• AIM OF THE TASK:
Restate all of the data exactly.

• DATA BLOCK:
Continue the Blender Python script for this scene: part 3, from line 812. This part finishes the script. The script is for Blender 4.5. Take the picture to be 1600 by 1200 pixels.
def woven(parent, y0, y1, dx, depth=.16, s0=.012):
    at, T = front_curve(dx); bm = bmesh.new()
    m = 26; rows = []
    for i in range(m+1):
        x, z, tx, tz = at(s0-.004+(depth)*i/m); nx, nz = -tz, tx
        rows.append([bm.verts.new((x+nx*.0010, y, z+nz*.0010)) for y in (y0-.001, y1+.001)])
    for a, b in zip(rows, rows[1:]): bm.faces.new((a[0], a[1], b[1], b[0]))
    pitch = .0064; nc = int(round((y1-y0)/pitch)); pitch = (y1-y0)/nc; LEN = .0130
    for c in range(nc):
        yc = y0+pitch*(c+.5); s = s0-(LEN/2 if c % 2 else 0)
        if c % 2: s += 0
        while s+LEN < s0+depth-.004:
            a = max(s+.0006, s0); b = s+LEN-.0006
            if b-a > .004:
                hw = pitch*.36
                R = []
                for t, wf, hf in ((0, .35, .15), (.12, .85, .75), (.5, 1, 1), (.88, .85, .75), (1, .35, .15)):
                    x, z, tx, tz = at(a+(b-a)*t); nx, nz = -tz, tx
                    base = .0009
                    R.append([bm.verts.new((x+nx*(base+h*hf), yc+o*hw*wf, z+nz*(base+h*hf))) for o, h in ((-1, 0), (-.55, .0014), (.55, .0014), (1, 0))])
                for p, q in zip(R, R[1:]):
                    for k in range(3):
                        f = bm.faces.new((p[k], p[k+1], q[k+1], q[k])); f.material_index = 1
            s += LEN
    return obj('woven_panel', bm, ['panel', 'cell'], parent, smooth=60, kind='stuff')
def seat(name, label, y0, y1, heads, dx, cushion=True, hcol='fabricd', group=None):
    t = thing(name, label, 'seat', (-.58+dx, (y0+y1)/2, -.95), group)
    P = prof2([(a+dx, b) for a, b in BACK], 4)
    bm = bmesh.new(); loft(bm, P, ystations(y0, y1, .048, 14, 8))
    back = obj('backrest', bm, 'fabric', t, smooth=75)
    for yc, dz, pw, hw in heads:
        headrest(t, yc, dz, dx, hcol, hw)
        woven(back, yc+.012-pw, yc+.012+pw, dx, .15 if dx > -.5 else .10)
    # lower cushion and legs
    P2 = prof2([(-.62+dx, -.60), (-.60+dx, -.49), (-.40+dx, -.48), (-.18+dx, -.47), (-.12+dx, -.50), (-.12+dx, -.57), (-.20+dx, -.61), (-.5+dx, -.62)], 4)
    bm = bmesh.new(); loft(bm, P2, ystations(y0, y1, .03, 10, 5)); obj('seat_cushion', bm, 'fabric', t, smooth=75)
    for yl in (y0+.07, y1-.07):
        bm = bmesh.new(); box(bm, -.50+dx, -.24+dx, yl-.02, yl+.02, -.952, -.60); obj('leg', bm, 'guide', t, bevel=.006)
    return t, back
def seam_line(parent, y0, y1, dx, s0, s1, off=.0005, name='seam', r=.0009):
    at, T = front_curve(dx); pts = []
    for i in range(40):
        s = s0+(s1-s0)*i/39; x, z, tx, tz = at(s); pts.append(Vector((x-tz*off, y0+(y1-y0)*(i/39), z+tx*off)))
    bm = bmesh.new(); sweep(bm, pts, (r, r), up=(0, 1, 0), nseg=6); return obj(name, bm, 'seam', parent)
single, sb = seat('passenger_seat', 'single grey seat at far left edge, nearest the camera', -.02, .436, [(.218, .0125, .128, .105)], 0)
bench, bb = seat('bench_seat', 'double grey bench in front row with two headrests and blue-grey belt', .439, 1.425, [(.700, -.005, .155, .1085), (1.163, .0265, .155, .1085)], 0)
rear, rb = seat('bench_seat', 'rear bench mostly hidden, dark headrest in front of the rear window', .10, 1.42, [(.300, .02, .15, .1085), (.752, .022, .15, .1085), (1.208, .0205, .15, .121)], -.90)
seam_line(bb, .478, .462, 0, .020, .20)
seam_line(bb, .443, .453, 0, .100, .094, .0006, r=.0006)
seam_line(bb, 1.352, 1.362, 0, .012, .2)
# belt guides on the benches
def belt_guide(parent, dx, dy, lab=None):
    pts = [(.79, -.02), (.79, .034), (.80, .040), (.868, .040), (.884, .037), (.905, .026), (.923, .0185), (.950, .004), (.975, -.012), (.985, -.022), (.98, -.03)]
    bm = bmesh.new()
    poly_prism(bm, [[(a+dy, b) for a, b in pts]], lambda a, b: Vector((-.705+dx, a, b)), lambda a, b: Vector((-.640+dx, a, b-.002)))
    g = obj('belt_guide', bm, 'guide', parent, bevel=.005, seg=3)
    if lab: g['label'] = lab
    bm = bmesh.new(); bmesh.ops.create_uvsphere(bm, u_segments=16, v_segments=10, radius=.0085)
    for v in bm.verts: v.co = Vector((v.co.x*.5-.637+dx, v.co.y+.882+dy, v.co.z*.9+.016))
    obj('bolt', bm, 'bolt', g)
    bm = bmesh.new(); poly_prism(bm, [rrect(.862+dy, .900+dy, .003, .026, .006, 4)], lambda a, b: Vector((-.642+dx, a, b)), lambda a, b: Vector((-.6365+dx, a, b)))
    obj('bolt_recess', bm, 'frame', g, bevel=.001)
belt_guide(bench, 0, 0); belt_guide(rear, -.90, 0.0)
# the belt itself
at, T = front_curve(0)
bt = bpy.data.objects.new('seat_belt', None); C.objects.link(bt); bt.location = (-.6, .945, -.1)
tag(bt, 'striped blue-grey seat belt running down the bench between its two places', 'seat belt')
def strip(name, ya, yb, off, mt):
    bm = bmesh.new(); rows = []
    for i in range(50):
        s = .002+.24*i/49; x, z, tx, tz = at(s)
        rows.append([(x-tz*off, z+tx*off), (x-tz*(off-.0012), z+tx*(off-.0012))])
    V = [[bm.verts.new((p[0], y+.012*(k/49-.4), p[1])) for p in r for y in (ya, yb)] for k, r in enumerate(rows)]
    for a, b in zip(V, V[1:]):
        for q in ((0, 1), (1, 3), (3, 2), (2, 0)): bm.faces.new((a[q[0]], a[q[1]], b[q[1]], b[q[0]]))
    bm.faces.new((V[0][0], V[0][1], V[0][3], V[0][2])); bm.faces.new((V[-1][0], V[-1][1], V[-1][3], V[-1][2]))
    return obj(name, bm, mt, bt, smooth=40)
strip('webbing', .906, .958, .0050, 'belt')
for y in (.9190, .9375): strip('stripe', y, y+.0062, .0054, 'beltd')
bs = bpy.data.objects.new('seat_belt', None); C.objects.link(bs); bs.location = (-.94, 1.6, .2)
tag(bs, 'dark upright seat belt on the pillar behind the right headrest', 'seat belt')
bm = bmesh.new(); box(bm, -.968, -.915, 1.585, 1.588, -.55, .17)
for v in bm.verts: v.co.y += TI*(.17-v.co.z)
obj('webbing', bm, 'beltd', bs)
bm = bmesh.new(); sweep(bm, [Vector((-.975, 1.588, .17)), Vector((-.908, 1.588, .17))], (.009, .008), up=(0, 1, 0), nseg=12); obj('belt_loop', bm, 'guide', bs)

• FULL RESPONSE:
Continue the Blender Python script for this scene: part 3, from line 812. This part finishes the script. The script is for Blender 4.5. Take the picture to be 1600 by 1200 pixels.
def woven(parent, y0, y1, dx, depth=.16, s0=.012):
    at, T = front_curve(dx); bm = bmesh.new()
    m = 26; rows = []
    for i in range(m+1):
        x, z, tx, tz = at(s0-.004+(depth)*i/m); nx, nz = -tz, tx
        rows.append([bm.verts.new((x+nx*.0010, y, z+nz*.0010)) for y in (y0-.001, y1+.001)])
    for a, b in zip(rows, rows[1:]): bm.faces.new((a[0], a[1], b[1], b[0]))
    pitch = .0064; nc = int(round((y1-y0)/pitch)); pitch = (y1-y0)/nc; LEN = .0130
    for c in range(nc):
        yc = y0+pitch*(c+.5); s = s0-(LEN/2 if c % 2 else 0)
        if c % 2: s += 0
        while s+LEN < s0+depth-.004:
            a = max(s+.0006, s0); b = s+LEN-.0006
            if b-a > .004:
                hw = pitch*.36
                R = []
                for t, wf, hf in ((0, .35, .15), (.12, .85, .75), (.5, 1, 1), (.88, .85, .75), (1, .35, .15)):
                    x, z, tx, tz = at(a+(b-a)*t); nx, nz = -tz, tx
                    base = .0009
                    R.append([bm.verts.new((x+nx*(base+h*hf), yc+o*hw*wf, z+nz*(base+h*hf))) for o, h in ((-1, 0), (-.55, .0014), (.55, .0014), (1, 0))])
                for p, q in zip(R, R[1:]):
                    for k in range(3):
                        f = bm.faces.new((p[k], p[k+1], q[k+1], q[k])); f.material_index = 1
            s += LEN
    return obj('woven_panel', bm, ['panel', 'cell'], parent, smooth=60, kind='stuff')
def seat(name, label, y0, y1, heads, dx, cushion=True, hcol='fabricd', group=None):
    t = thing(name, label, 'seat', (-.58+dx, (y0+y1)/2, -.95), group)
    P = prof2([(a+dx, b) for a, b in BACK], 4)
    bm = bmesh.new(); loft(bm, P, ystations(y0, y1, .048, 14, 8))
    back = obj('backrest', bm, 'fabric', t, smooth=75)
    for yc, dz, pw, hw in heads:
        headrest(t, yc, dz, dx, hcol, hw)
        woven(back, yc+.012-pw, yc+.012+pw, dx, .15 if dx > -.5 else .10)
    # lower cushion and legs
    P2 = prof2([(-.62+dx, -.60), (-.60+dx, -.49), (-.40+dx, -.48), (-.18+dx, -.47), (-.12+dx, -.50), (-.12+dx, -.57), (-.20+dx, -.61), (-.5+dx, -.62)], 4)
    bm = bmesh.new(); loft(bm, P2, ystations(y0, y1, .03, 10, 5)); obj('seat_cushion', bm, 'fabric', t, smooth=75)
    for yl in (y0+.07, y1-.07):
        bm = bmesh.new(); box(bm, -.50+dx, -.24+dx, yl-.02, yl+.02, -.952, -.60); obj('leg', bm, 'guide', t, bevel=.006)
    return t, back
def seam_line(parent, y0, y1, dx, s0, s1, off=.0005, name='seam', r=.0009):
    at, T = front_curve(dx); pts = []
    for i in range(40):
        s = s0+(s1-s0)*i/39; x, z, tx, tz = at(s); pts.append(Vector((x-tz*off, y0+(y1-y0)*(i/39), z+tx*off)))
    bm = bmesh.new(); sweep(bm, pts, (r, r), up=(0, 1, 0), nseg=6); return obj(name, bm, 'seam', parent)
single, sb = seat('passenger_seat', 'single grey seat at far left edge, nearest the camera', -.02, .436, [(.218, .0125, .128, .105)], 0)
bench, bb = seat('bench_seat', 'double grey bench in front row with two headrests and blue-grey belt', .439, 1.425, [(.700, -.005, .155, .1085), (1.163, .0265, .155, .1085)], 0)
rear, rb = seat('bench_seat', 'rear bench mostly hidden, dark headrest in front of the rear window', .10, 1.42, [(.300, .02, .15, .1085), (.752, .022, .15, .1085), (1.208, .0205, .15, .121)], -.90)
seam_line(bb, .478, .462, 0, .020, .20)
seam_line(bb, .443, .453, 0, .100, .094, .0006, r=.0006)
seam_line(bb, 1.352, 1.362, 0, .012, .2)
# belt guides on the benches
def belt_guide(parent, dx, dy, lab=None):
    pts = [(.79, -.02), (.79, .034), (.80, .040), (.868, .040), (.884, .037), (.905, .026), (.923, .0185), (.950, .004), (.975, -.012), (.985, -.022), (.98, -.03)]
    bm = bmesh.new()
    poly_prism(bm, [[(a+dy, b) for a, b in pts]], lambda a, b: Vector((-.705+dx, a, b)), lambda a, b: Vector((-.640+dx, a, b-.002)))
    g = obj('belt_guide', bm, 'guide', parent, bevel=.005, seg=3)
    if lab: g['label'] = lab
    bm = bmesh.new(); bmesh.ops.create_uvsphere(bm, u_segments=16, v_segments=10, radius=.0085)
    for v in bm.verts: v.co = Vector((v.co.x*.5-.637+dx, v.co.y+.882+dy, v.co.z*.9+.016))
    obj('bolt', bm, 'bolt', g)
    bm = bmesh.new(); poly_prism(bm, [rrect(.862+dy, .900+dy, .003, .026, .006, 4)], lambda a, b: Vector((-.642+dx, a, b)), lambda a, b: Vector((-.6365+dx, a, b)))
    obj('bolt_recess', bm, 'frame', g, bevel=.001)
belt_guide(bench, 0, 0); belt_guide(rear, -.90, 0.0)
# the belt itself
at, T = front_curve(0)
bt = bpy.data.objects.new('seat_belt', None); C.objects.link(bt); bt.location = (-.6, .945, -.1)
tag(bt, 'striped blue-grey seat belt running down the bench between its two places', 'seat belt')
def strip(name, ya, yb, off, mt):
    bm = bmesh.new(); rows = []
    for i in range(50):
        s = .002+.24*i/49; x, z, tx, tz = at(s)
        rows.append([(x-tz*off, z+tx*off), (x-tz*(off-.0012), z+tx*(off-.0012))])
    V = [[bm.verts.new((p[0], y+.012*(k/49-.4), p[1])) for p in r for y in (ya, yb)] for k, r in enumerate(rows)]
    for a, b in zip(V, V[1:]):
        for q in ((0, 1), (1, 3), (3, 2), (2, 0)): bm.faces.new((a[q[0]], a[q[1]], b[q[1]], b[q[0]]))
    bm.faces.new((V[0][0], V[0][1], V[0][3], V[0][2])); bm.faces.new((V[-1][0], V[-1][1], V[-1][3], V[-1][2]))
    return obj(name, bm, mt, bt, smooth=40)
strip('webbing', .906, .958, .0050, 'belt')
for y in (.9190, .9375): strip('stripe', y, y+.0062, .0054, 'beltd')
bs = bpy.data.objects.new('seat_belt', None); C.objects.link(bs); bs.location = (-.94, 1.6, .2)
tag(bs, 'dark upright seat belt on the pillar behind the right headrest', 'seat belt')
bm = bmesh.new(); box(bm, -.968, -.915, 1.585, 1.588, -.55, .17)
for v in bm.verts: v.co.y += TI*(.17-v.co.z)
obj('webbing', bm, 'beltd', bs)
bm = bmesh.new(); sweep(bm, [Vector((-.975, 1.588, .17)), Vector((-.908, 1.588, .17))], (.009, .008), up=(0, 1, 0), nseg=12); obj('belt_loop', bm, 'guide', bs)